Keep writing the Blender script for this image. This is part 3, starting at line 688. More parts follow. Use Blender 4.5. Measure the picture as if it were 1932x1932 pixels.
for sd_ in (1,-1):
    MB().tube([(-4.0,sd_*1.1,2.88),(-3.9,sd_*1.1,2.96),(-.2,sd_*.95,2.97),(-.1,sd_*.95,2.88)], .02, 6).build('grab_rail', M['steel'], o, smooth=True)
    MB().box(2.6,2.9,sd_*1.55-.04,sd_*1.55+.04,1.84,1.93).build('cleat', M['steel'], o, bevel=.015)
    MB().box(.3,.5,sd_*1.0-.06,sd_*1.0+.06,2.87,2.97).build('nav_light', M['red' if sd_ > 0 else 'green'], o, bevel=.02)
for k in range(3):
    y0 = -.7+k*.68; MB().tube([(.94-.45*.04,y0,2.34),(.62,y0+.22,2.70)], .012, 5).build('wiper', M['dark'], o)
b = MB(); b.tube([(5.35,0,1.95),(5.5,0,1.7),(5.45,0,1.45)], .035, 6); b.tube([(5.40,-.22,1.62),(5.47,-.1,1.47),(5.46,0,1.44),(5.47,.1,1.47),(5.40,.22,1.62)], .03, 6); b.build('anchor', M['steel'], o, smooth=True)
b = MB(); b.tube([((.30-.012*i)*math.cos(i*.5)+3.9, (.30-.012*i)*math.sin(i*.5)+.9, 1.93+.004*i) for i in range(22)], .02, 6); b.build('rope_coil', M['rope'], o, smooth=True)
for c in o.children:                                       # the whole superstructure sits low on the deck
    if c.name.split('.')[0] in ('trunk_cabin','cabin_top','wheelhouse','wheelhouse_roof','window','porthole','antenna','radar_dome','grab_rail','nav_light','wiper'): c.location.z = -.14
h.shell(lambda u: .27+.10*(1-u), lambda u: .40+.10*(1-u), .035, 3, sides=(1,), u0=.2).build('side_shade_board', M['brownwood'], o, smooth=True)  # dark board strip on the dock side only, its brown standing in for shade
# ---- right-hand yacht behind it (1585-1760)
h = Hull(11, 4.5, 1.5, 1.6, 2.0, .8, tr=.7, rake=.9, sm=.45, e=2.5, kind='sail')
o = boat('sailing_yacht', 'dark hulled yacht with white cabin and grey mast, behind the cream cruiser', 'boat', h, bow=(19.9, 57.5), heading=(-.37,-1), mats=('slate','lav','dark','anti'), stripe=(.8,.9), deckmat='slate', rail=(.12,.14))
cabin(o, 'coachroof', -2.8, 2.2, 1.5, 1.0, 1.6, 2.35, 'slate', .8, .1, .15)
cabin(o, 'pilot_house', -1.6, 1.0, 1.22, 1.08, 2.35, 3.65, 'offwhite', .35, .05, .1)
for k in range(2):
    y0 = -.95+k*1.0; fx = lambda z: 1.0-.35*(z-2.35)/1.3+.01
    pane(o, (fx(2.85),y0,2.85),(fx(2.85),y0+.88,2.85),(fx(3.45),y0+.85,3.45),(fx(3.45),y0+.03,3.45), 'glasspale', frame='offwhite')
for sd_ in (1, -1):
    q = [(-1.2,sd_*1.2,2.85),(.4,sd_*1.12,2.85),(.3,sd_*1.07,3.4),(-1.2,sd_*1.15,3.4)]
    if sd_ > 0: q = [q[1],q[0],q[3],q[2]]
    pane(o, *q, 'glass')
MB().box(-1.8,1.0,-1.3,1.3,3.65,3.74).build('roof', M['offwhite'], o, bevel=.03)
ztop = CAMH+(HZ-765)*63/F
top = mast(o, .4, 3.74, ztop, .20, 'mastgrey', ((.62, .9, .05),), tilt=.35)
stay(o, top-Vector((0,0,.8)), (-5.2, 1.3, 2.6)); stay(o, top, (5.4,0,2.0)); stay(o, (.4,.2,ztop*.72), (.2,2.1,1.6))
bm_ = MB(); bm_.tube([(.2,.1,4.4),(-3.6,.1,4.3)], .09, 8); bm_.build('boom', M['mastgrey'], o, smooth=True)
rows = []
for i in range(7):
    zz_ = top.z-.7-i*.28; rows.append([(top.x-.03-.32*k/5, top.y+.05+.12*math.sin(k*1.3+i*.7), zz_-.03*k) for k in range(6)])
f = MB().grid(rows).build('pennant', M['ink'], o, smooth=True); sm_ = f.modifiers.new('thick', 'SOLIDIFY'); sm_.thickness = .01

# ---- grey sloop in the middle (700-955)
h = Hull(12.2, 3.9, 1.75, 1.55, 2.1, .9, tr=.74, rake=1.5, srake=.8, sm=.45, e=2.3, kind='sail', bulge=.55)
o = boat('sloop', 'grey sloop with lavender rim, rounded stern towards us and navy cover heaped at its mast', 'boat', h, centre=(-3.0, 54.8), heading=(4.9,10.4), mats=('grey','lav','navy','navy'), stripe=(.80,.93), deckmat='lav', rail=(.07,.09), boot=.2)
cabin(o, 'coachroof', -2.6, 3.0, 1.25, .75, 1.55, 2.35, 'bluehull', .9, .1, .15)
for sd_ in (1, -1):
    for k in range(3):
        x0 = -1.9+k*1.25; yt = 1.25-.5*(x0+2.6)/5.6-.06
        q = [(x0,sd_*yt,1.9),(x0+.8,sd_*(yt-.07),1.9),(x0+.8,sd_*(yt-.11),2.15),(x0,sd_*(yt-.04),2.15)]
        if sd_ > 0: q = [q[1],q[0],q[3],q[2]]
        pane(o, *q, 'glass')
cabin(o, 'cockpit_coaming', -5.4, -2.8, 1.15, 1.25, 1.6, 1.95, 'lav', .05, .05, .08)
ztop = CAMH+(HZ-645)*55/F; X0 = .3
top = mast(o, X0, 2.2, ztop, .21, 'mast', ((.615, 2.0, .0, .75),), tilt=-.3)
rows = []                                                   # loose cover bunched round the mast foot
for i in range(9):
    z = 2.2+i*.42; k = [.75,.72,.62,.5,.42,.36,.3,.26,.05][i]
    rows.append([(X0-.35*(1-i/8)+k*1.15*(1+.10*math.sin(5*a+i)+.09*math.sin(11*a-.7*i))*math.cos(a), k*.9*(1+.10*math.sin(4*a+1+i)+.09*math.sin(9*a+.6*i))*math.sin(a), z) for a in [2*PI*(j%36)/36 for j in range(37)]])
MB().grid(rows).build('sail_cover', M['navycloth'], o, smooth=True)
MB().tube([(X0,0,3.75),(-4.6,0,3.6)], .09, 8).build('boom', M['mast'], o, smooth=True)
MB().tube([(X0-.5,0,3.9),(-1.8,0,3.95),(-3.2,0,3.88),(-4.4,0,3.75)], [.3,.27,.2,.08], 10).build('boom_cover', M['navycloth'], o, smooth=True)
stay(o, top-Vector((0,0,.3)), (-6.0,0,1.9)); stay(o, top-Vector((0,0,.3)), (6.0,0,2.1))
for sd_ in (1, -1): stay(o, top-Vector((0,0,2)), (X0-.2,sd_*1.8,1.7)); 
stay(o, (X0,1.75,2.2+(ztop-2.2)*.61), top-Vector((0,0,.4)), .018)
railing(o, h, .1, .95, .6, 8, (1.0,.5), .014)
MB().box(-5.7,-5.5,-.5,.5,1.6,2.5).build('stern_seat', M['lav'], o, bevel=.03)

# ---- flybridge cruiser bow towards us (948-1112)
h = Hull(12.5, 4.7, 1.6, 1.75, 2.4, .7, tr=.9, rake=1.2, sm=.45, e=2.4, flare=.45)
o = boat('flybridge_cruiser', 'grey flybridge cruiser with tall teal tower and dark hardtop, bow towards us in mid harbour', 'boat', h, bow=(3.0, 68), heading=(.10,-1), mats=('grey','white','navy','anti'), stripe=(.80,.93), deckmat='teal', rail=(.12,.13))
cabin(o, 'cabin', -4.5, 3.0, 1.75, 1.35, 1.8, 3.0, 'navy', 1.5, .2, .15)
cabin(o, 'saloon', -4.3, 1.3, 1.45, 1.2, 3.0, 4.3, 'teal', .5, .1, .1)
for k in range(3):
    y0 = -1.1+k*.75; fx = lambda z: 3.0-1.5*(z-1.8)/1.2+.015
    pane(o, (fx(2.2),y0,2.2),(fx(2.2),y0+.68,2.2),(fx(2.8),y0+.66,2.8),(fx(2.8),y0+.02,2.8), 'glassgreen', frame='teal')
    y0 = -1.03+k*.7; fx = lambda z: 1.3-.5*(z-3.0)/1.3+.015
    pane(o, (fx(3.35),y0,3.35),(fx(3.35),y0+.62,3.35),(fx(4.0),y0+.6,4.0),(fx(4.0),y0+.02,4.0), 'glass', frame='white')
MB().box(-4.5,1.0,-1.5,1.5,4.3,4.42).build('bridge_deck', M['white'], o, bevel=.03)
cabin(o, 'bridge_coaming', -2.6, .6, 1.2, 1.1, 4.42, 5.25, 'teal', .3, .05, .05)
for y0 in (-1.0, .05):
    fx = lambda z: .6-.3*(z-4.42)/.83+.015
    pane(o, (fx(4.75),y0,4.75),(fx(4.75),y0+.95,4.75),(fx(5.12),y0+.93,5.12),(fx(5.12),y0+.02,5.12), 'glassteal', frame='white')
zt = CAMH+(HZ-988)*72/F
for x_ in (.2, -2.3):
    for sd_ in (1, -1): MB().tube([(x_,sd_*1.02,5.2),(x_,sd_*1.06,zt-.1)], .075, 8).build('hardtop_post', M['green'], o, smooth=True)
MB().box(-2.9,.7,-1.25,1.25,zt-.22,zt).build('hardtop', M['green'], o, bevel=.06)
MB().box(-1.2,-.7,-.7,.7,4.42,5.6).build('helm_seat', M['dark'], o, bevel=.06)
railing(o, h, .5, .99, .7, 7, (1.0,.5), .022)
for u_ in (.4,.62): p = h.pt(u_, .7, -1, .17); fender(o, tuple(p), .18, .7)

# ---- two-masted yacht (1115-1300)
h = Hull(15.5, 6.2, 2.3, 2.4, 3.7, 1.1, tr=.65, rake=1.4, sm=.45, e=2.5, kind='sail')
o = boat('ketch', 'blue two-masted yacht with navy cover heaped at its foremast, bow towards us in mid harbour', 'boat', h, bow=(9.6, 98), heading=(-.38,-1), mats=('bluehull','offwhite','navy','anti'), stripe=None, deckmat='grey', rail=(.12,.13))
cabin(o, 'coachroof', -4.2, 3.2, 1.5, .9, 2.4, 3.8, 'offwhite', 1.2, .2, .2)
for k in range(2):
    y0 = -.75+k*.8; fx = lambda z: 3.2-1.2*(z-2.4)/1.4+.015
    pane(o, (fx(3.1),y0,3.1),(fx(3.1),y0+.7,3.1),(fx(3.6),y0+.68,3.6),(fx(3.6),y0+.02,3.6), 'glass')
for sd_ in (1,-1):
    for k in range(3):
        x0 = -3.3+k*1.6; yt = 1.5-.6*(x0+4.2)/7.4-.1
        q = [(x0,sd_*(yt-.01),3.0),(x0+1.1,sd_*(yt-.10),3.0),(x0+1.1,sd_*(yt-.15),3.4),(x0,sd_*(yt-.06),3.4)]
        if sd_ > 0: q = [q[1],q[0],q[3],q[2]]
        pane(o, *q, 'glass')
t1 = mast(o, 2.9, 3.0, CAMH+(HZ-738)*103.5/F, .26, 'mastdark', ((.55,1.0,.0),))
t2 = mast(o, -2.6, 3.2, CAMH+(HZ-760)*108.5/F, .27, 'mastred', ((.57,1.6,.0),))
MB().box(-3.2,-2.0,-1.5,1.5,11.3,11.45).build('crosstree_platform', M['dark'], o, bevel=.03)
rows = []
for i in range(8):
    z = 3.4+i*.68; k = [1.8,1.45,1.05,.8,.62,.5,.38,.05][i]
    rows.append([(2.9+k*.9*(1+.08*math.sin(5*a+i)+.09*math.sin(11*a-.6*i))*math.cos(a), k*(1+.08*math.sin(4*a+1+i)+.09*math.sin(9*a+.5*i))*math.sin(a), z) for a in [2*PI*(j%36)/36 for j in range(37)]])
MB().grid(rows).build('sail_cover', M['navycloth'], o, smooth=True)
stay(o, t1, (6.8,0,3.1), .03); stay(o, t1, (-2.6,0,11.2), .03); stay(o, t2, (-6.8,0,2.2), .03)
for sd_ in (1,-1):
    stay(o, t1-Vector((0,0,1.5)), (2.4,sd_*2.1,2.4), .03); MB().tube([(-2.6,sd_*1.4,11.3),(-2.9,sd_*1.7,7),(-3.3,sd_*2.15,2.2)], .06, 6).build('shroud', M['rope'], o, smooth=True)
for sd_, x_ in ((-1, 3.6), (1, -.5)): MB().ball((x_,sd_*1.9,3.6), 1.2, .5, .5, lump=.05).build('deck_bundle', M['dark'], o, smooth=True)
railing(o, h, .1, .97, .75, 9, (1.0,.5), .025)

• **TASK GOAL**
Extract, word for word, the line containing "2.35, 'bluehull', .9, .1, .15)", the line containing "M['lav'], o, bevel=.03)", and every line between them.

• **RESPONSE TO THE TASK**
cabin(o, 'coachroof', -2.6, 3.0, 1.25, .75, 1.55, 2.35, 'bluehull', .9, .1, .15)
for sd_ in (1, -1):
    for k in range(3):
        x0 = -1.9+k*1.25; yt = 1.25-.5*(x0+2.6)/5.6-.06
        q = [(x0,sd_*yt,1.9),(x0+.8,sd_*(yt-.07),1.9),(x0+.8,sd_*(yt-.11),2.15),(x0,sd_*(yt-.04),2.15)]
        if sd_ > 0: q = [q[1],q[0],q[3],q[2]]
        pane(o, *q, 'glass')
cabin(o, 'cockpit_coaming', -5.4, -2.8, 1.15, 1.25, 1.6, 1.95, 'lav', .05, .05, .08)
ztop = CAMH+(HZ-645)*55/F; X0 = .3
top = mast(o, X0, 2.2, ztop, .21, 'mast', ((.615, 2.0, .0, .75),), tilt=-.3)
rows = []                                                   # loose cover bunched round the mast foot
for i in range(9):
    z = 2.2+i*.42; k = [.75,.72,.62,.5,.42,.36,.3,.26,.05][i]
    rows.append([(X0-.35*(1-i/8)+k*1.15*(1+.10*math.sin(5*a+i)+.09*math.sin(11*a-.7*i))*math.cos(a), k*.9*(1+.10*math.sin(4*a+1+i)+.09*math.sin(9*a+.6*i))*math.sin(a), z) for a in [2*PI*(j%36)/36 for j in range(37)]])
MB().grid(rows).build('sail_cover', M['navycloth'], o, smooth=True)
MB().tube([(X0,0,3.75),(-4.6,0,3.6)], .09, 8).build('boom', M['mast'], o, smooth=True)
MB().tube([(X0-.5,0,3.9),(-1.8,0,3.95),(-3.2,0,3.88),(-4.4,0,3.75)], [.3,.27,.2,.08], 10).build('boom_cover', M['navycloth'], o, smooth=True)
stay(o, top-Vector((0,0,.3)), (-6.0,0,1.9)); stay(o, top-Vector((0,0,.3)), (6.0,0,2.1))
for sd_ in (1, -1): stay(o, top-Vector((0,0,2)), (X0-.2,sd_*1.8,1.7)); 
stay(o, (X0,1.75,2.2+(ztop-2.2)*.61), top-Vector((0,0,.4)), .018)
railing(o, h, .1, .95, .6, 8, (1.0,.5), .014)
MB().box(-5.7,-5.5,-.5,.5,1.6,2.5).build('stern_seat', M['lav'], o, bevel=.03)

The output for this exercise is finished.